Foreign Companies’ Branches Offices
In order to legally operate as a branch, the following items are necessary:

I. Company’s certificate of good standing (in the country of origin) and a certificate stating that such company is under no liquidation or any other kind of legal proceedings that result in restrictions imposed on its assets and/or activities.
If the legislation of the country where the company is incorporated does not provide for the official issuance of such certificate, it will be replaced by a report issued by a lawyer or public notary from said country including all the items mentioned above.

II. Foreign documentation containing:
a) The company’s contract or articles of incorporation and any amendments thereto.

b) The resolution of the company’s body that decided to form the permanent place of business, branch or representation in the Argentine Republic.

c) End date of its fiscal year.

d) Domicile of its principal place of business in the Autonomous City of Buenos Aires (a representative may be expressly authorized to establish it).

e) Allocated capital, if any.

f) Appointment of the company’s representative, who must be an individual.

III. The foreign documentation must be subscribed by a company’s officer (whose powers must be certified by a public notary or public official) and must prove as follows:

a) That the carrying out of the company’s activities or its main activity or activities is not prohibited or restricted in the company’s place of formation, registration or incorporation.

b) That the company has outside the Argentine Republic: 
  • One or more agencies, branches or representations in good standing and/or
  • Fixed non current assets or exploitation rights on third parties’ assets of the same kind and/or
  • Interests in any other companies that are not subject to public offer and/or
    The company frequently carries out investment operations in stock exchanges or markets as set forth in its purpose. 
c) A list of the company’s members at the time the decision to request the company's incorporation is made.

IV. Original receipt of the public notice publication, when the company is a company by shares, an Argentine limited liability company or of a type unknown under the laws of the Argentine Republic, containing:

a) With respect to the branch, place of business or representation, its principal place of business, allocated capital, if any, and end date of its fiscal year.

b) With respect to its representative, his personal data, constituted special domicile, representation term, if any, restrictions on the agency, if applicable, and nature of his actions in case of appointing more than one representative.

c) With respect to the foreign company, all data set forth in Section 10 of LSC related to its articles of incorporation and any amendments thereto. (See 5: Public Notice).

V. A document in writing including the appointed representative’s signature with a notary public’s certification or personally ratified before incorporation. In such document, the representative shall:

a) State his personal data.

b) Establish the company’s principal place of business, if he is authorized thereto.

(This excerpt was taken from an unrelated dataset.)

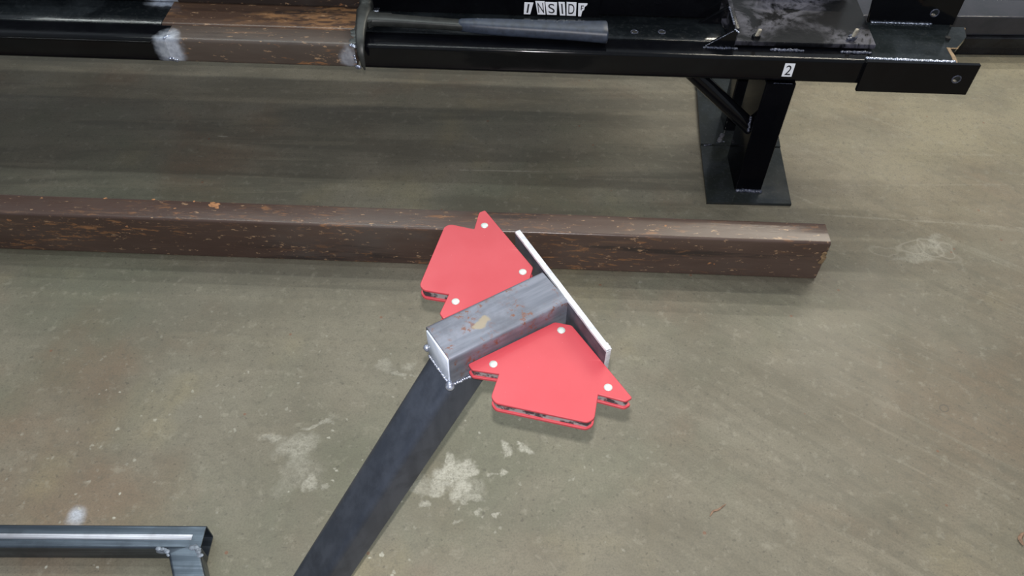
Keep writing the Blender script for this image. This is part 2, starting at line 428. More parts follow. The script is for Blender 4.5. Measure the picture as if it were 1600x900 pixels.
def tube(bm, F, x0, x1, y0, y1, z0, z1, r=.006, wall=.003, seg=5, open0=True, open1=True, s0=0., s1=0., nx=1):
    """square hollow section along local x with rounded long edges; s0/s1 shear the ends with z (mitre)"""
    out = round_poly([(y0, z0), (y1, z0), (y1, z1), (y0, z1)], r, seg)
    inn = round_poly([(y0 + wall, z0 + wall), (y1 - wall, z0 + wall), (y1 - wall, z1 - wall), (y0 + wall, z1 - wall)], max(r - wall, .0008), seg)
    def ring(pts, t):
        return [bm.verts.new(F((x0 + s0 * (p.y - z0)) * (1 - t) + (x1 + s1 * (p.y - z0)) * t, p.x, p.y)) for p in pts]
    ro = [ring(out, k / nx) for k in range(nx + 1)]; ri = [ring(inn, 0), ring(inn, 1)]
    n = len(out)
    for a, b in zip(ro, ro[1:]):
        for i in range(n): bm.faces.new((a[i], a[(i + 1) % n], b[(i + 1) % n], b[i]))
    if open0 and open1:
        for i in range(n): bm.faces.new((ri[0][(i + 1) % n], ri[0][i], ri[1][i], ri[1][(i + 1) % n]))
        for a, b in ((ro[0], ri[0]), (ro[-1], ri[1])):
            for i in range(n): bm.faces.new((a[i], a[(i + 1) % n], b[(i + 1) % n], b[i]))
    else:
        bm.faces.new(ro[0]); bm.faces.new(ro[-1])
        for v in ri[0] + ri[1]: bm.verts.remove(v)
    return bm

def bead(bm, p0, p1, r, n, sq=(1, 1, .6), jit=.25):
    """stacked-coin weld bead from p0 to p1"""
    p0, p1 = Vector(p0), Vector(p1); d = (p1 - p0)
    for i in range(n):
        t = (i + .5) / n; tmp = bmesh.new()
        bmesh.ops.create_icosphere(tmp, subdivisions=2, radius=1)
        rr = r * (1 + random.uniform(-jit, jit))
        c = p0 + d * t + Vector((random.uniform(-1, 1), random.uniform(-1, 1), random.uniform(-.4, .4))) * r * jit
        join(bm, tmp, lambda q: c + Vector((q.x * sq[0], q.y * sq[1], q.z * sq[2])) * rr)
    return bm

def cyl(bm, a, b, r0, r1=None, n=20, caps=True):
    a, b = Vector(a), Vector(b); r1 = r0 if r1 is None else r1
    d = (b - a).normalized(); u = d.orthogonal().normalized(); v = d.cross(u)
    A = [bm.verts.new(a + (u * math.cos(t) + v * math.sin(t)) * r0) for t in [2 * math.pi * k / n for k in range(n)]]
    B = [bm.verts.new(b + (u * math.cos(t) + v * math.sin(t)) * r1) for t in [2 * math.pi * k / n for k in range(n)]]
    for i in range(n): bm.faces.new((A[i], A[(i + 1) % n], B[(i + 1) % n], B[i]))
    if caps: bm.faces.new(A[::-1]); bm.faces.new(B)
    return bm
def loft(bm, rings):
    vs = [[bm.verts.new(p) for p in r] for r in rings]
    for a, b in zip(vs, vs[1:]):
        for i in range(len(a)): bm.faces.new((a[i], a[(i + 1) % len(a)], b[(i + 1) % len(a)], b[i]))
    bm.faces.new(vs[0][::-1]); bm.faces.new(vs[-1])
    return bm
def dome(bm, c, r, h, n=20, k=5, up=Vector((0, 0, 1))):
    u = up.orthogonal().normalized(); v = up.cross(u); rings = []
    for j in range(k):
        a = (j / k) * math.pi / 2
        rings.append([Vector(c) + (u * math.cos(t) + v * math.sin(t)) * r * math.cos(a) + up * h * math.sin(a) for t in [2 * math.pi * i / n for i in range(n)]])
    loft(bm, rings); return bm

def glyph(ch, place, w, h, squeeze=1., th=.0004, shear=0.):
    """letter as solid mesh: place(x, y, z) maps the glyph box 0..w, 0..h"""
    cu = bpy.data.curves.new('t', 'FONT'); cu.body = ch; cu.size = 1; cu.extrude = 0.01
    o = bpy.data.objects.new('t', cu); COL.objects.link(o)
    dg = bpy.context.evaluated_depsgraph_get(); dg.update()
    me = bpy.data.meshes.new_from_object(o.evaluated_get(dg))
    bpy.data.objects.remove(o)
    xs = [v.co.x for v in me.vertices]; ys = [v.co.y for v in me.vertices]
    bm = bmesh.new(); bm.from_mesh(me); bpy.data.meshes.remove(me)
    x0, x1, y0, y1 = min(xs), max(xs), min(ys), max(ys)
    for v in bm.verts:
        x = (v.co.x - x0) / (x1 - x0) * w; y = (v.co.y - y0) / (y1 - y0) * h
        v.co = place(x + shear * y, y, th if v.co.z > 0 else -th * .5)
    return bm

# ---------------------------------------------------------------- floor
b = new(); W0 = basis((0, 0, 0), (1, 0, 0), (0, 1, 0))
box(b, W0, -5, 5, -3, 7, -.1, 0, 0)
tag(obj('floor', b, M['floor'], None, smooth=False), kind='structure')
bpy.data.objects['floor']['label'] = 'stained grey green workshop concrete floor'

# ---------------------------------------------------------------- loose rusty rectangular tube on the floor
o0 = Vector((.5829, 1.0196, 0)); dx = Vector((.99970, -.02457, 0)).normalized(); dy = Vector((-dx.y, dx.x, 0))
FR = basis(o0, dx, dy)
rt = thing('rectangular_tube', o0 + Vector((-.7, .03, 0)), 'long brown rusty rectangular steel tube lying loose on the floor across the middle', 'steel tube')
b = new(); tube(b, FR, -2.15, 0, 0, .0535, 0, .101, .0065, .004, 6, nx=40)
for v_ in b.verts:
    pass
obj('tube_body', b, M['rust'], rt)
b = new(); bead(b, FR(-.0035, -.0002, .048), FR(-.0030, .0002, .076), .0046, 9, (1, .25, 1.1), .35)
obj('bare_chip', b, M['tan'], rt, 'tan patch of chipped bare metal at the cut end')
# thick flakes of orange rust standing on the tube top and side
b = new()
for (x, y, z, r_) in ((-1.148, .041, .101, .010), (-1.153, .045, .101, .007), (-1.142, .037, .101, .006), (-1.27, .05, .101, .004), (-1.36, .05, .101, .0035), (-1.22, .030, .101, .003), (-1.19, .05, .101, .003), (-1.48, .045, .101, .003), (-1.53, 0, .085, .007), (-1.49, 0, .068, .0035), (-1.31, 0, .078, .004), (-1.33, 0, .06, .003), (-.30, .03, .101, .003), (-.21, 0, .035, .004), (-.20, 0, .033, .003)):
    for k in range(3):
        p = FR(x + random.uniform(-1, 1) * r_ * .5, y + (random.uniform(-.4, .4) * r_ if y > .005 else 0), z + (random.uniform(-.4, .4) * r_ if y < .005 else 0))
        tmp = bmesh.new(); bmesh.ops.create_icosphere(tmp, subdivisions=1, radius=1)
        sy, sz = (.55, .07) if y > .005 else (.07, .5)
        rr = r_ * random.uniform(.5, 1)
        join(b, tmp, lambda q: p + Vector((q.x * random.uniform(.8, 1.1), q.y * sy, q.z * sz)) * rr)
tag(obj('rust_flakes', b, flat('orange_rust', (.40, .19, .085), .8, 0, .5, 200), rt), kind='stuff')

# ---------------------------------------------------------------- T-shaped weldment: stub tube on a slanting post
A = Vector((-.0875, .4993, 0)); ZT = .500; ZB = .455
base = Vector((-.39, .30, 0))
tw = thing('welded_tube_post', base, 'blue grey square post slanting up from lower left with a short stub on top', 'steel post')
FS = basis(A, AX, WV)
b = new(); tube(b, FS, 0, .1425, 0, .050, ZB, ZT, .0045, .003, 6)
obj('stub', b, M['stub'], tw, 'short horizontal stub of mottled mill scale steel with rust specks')
b = new(); box(b, FS, -.0016, .0006, .003, .047, ZB + .001, ZT - .0035, .0008)
obj('end_cap', b, M['capm'], tw, 'bright ground plate closing the open end of the stub')
e = R(54.6); dd = -AX * math.cos(e) - Vector((0, 0, 1)) * math.sin(e)
run = .045 / math.sin(e); b = new()
prof = round_poly([(0, 0), (run, 0), (run, .05), (0, .05)], [.014, .006, .006, .010], 8)
inn = round_poly([(.004, .004), (run - .004, .004), (run - .004, .046), (.004, .046)], .004, 6)
def pring(pr_, z):
    t = (ZB - z) / math.tan(e)
    return [b.verts.new(FS(p.x - t, p.y, z)) for p in pr_]
zs = [0, .1, .2, .3, .4, ZB]
ro = [pring(prof, z) for z in zs]; n = len(prof)
for a_, c in zip(ro, ro[1:]):
    for i in range(n): b.faces.new((a_[i], a_[(i + 1) % n], c[(i + 1) % n], c[i]))
b.faces.new(ro[0]); b.faces.new(ro[-1])
obj('slanting_post', b, M['post'], tw)
b = new()
bead(b, FS(-.0015, .004, ZB - .0005), FS(-.0015, .046, ZB - .0005), .0016, 26, (1, 1, .9), .15)
obj('weld_bead', b, M['weld'], tw, 'shiny weld seam between stub and post'); b = new()
bead(b, FS(-.001, .049, ZB - .001), FS(.047, .0515, ZB - .0005), .0019, 22, (1, 1, .9), .25)
obj('weld_bead', b, M['weld'], tw, 'shiny weld seam between stub and post')
for p, r_ in ((FS(-.002, .0005, ZB + .006), .0034), (FS(-.002, .0495, ZB - .001), .0045)):
    b = new(); bead(b, p, p + Vector((0, .0015, .002)), r_, 3, (1, 1, .9), .15)
    obj('tack_weld', b, M['weld'], tw, 'round tack weld at a corner of the seam')

# ---------------------------------------------------------------- flat bar
bo = Vector((.0024, .6369, 0)); bu = Vector((.4899, -.8718, 0)); bn = Vector((.8718, .4899, 0))
FB = basis(bo, bu, bn)
fb = thing('flat_bar', bo + bu * .095 + Vector((0, 0, .455)), 'bright ground flat steel bar standing on edge across the stub end', 'steel bar')
b = new(); box(b, FB, 0, .1892, 0, .0066, .457, .4985, .0006); obj('bar_body', b, M['barside'], fb)
b = new()   # ground top edge, slightly wavy
N = 40; ra = []
for k in range(N + 1):
    x = .1892 * k / N; wv = .0004 * noise.noise(Vector((x * 60, 0, 1)))
    ra.append([FB(x, -.0003 + wv, .4980), FB(x, .0002 + wv, .5000 + wv), FB(x, .0060 + wv, .5002 - wv), FB(x, .0069 - wv, .4985), FB(x, .0060, .4978)])
loft(b, ra); obj('ground_edge', b, M['bright'], fb, 'bright freshly ground top edge')
b = new(); box(b, FB, .1888, .1898, .0004, .0062, .460, .498, .0004); obj('cut_end', b, M['bright'], fb, 'bright cut end')
b = new(); bead(b, FB(.180, .0065, .4985), FB(.189, .0065, .4985), .0012, 8)
obj('burr', b, M['bright'], fb)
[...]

c) Establish a special domicile within the boundaries of the Autonomous City of Buenos Aires.

Foreign documentation. Precautions
Any foreign documentation shall be submitted in accordance with all the formal requirements set forth by the Law of its country of origin, authenticated therein and including an apostille or authentication issued by the Argentine Ministry of Foreign Affairs, International Trade and Worship, as the case may be and, if applicable, attaching its version in the national language translated by a sworn translator, whose signature must be authenticated by the Sworn Translators Association or professional entity qualified to that effect.

Notarization
Any foreign documentation that must be registered may be submitted in the form of a public deed notarized before a notary public from the registry of the Argentine Republic, together with its translated version.